Art Gallery of Nova Scotia, Halifax
"Carl Zimmerman" by Meredith Dault, Summer 2007, p. 86 "Carl Zimmerman" by Meredith Dault, Summer 2007, p. 86

"Carl Zimmerman" by Meredith Dault, Summer 2007, p. 86

Carl Zimmerman (a Hamilton, Ontario, native who lives in Cape Breton, Nova Scotia) makes photographs of imagined architectural spaces. He builds physical models, photographs them and then digitally manipulates the photographs, creating vast, impossible spaces. Richly toned and laid out flat on tables in the gallery space, the photographs read, at first glance, like historical documents—they feel very much like 19th-century architectural engravings— until you realize they can’t be because they’re all dated in the present. A closer look reveals that the buildings are set in huge, bleak, almost surreal landscapes, and their titles—such as War Memorial, Leeds, England and Unitarian Church, Manchester, England— want you to believe that these enormous, fantastic buildings have been plunked down in ordinary, working-class cities.

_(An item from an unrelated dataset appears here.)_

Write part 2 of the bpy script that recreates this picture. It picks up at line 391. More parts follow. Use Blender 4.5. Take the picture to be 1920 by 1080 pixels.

The exhibition “Landmarks of Industrial Britain” was set up in such a way that before you even encounter any of Zimmerman’s photographs, you meet his models: in this case, small, precisely constructed architectural spaces—things like highly detailed arches and domed roofs. Zimmerman’s works are clearly based in artifice, but it’s not a fact he’s trying to hide. Displaying the models as part of the artistic process is an important part of helping viewers better understand the work they are about to see.

The works themselves are convincing because they are so well executed, with buildings often depicted from both inside (the interior spaces are usually barren, sometimes with crumbling, ruined walls) and out. In almost all of the works, Zimmerman will include one or more tiny figures at the bottom of a cavernous space to give a better sense of the vast (if artificial) scale.

The overall effect of the photographs is both creepy and wonderful. They are images that affect on a gut level. The spaces they show us seem post-apocalyptic— they’re bleak, lonely and eerily lit from unidentified sources. And while they also appear to be antique, speaking faithfully to us in neo-classical language, the message seems to be more about a desolate possible future.

These photographs are beautiful in their execution and imagined loftiness, but they’re also disturbing and lonely. You can’t help but imagine what it would feel like to stand alone in such a giant space, listening to your voice echo back at you.